- [Challenge]:
What is needed is the run of lines from the one containing "What Blender Python" through the one containing "S.view_settings.exposure = -0.28", echoed exactly, with both ends kept and nothing added.

- [Supplied entries]:

******************************

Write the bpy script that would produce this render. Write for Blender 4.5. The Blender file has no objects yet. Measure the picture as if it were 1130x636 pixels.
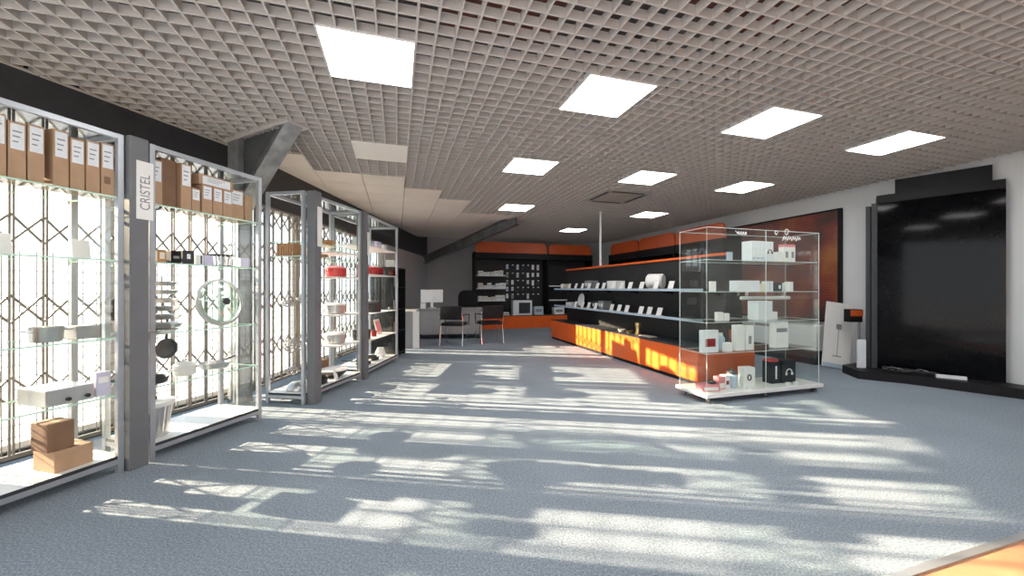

******************************

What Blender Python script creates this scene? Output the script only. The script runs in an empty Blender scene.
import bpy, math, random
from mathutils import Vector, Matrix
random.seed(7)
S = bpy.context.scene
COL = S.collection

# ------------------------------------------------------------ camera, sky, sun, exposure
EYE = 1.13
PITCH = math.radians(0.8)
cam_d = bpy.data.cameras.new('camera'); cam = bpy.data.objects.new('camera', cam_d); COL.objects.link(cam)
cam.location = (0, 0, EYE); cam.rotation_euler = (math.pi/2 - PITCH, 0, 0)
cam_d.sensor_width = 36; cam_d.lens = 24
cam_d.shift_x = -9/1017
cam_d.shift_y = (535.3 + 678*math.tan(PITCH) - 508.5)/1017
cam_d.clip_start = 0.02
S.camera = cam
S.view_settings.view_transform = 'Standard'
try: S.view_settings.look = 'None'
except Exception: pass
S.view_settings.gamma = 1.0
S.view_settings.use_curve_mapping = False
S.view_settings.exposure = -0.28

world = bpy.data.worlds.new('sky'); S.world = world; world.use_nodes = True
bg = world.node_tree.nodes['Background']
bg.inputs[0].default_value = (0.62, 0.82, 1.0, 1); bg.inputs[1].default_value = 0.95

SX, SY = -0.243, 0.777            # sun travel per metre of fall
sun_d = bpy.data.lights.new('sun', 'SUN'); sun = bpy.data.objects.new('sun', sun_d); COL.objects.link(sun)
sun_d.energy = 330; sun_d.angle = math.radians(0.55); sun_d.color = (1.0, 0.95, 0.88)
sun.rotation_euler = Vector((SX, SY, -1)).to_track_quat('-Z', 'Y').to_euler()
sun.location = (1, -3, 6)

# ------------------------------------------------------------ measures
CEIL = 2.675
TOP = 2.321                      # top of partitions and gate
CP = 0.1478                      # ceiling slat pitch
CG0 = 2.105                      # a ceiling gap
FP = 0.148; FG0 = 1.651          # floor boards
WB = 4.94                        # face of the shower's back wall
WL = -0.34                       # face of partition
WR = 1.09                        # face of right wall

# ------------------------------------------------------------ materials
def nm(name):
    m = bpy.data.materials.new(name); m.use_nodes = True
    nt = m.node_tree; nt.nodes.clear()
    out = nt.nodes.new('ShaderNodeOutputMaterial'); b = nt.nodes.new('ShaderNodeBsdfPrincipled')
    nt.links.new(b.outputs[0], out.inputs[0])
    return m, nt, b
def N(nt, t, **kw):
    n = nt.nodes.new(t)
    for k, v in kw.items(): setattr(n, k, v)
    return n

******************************

- [Task solution]:
What Blender Python script creates this scene? Output the script only. The script runs in an empty Blender scene.
import bpy, math, random
from mathutils import Vector, Matrix
random.seed(7)
S = bpy.context.scene
COL = S.collection

# ------------------------------------------------------------ camera, sky, sun, exposure
EYE = 1.13
PITCH = math.radians(0.8)
cam_d = bpy.data.cameras.new('camera'); cam = bpy.data.objects.new('camera', cam_d); COL.objects.link(cam)
cam.location = (0, 0, EYE); cam.rotation_euler = (math.pi/2 - PITCH, 0, 0)
cam_d.sensor_width = 36; cam_d.lens = 24
cam_d.shift_x = -9/1017
cam_d.shift_y = (535.3 + 678*math.tan(PITCH) - 508.5)/1017
cam_d.clip_start = 0.02
S.camera = cam
S.view_settings.view_transform = 'Standard'
try: S.view_settings.look = 'None'
except Exception: pass
S.view_settings.gamma = 1.0
S.view_settings.use_curve_mapping = False
S.view_settings.exposure = -0.28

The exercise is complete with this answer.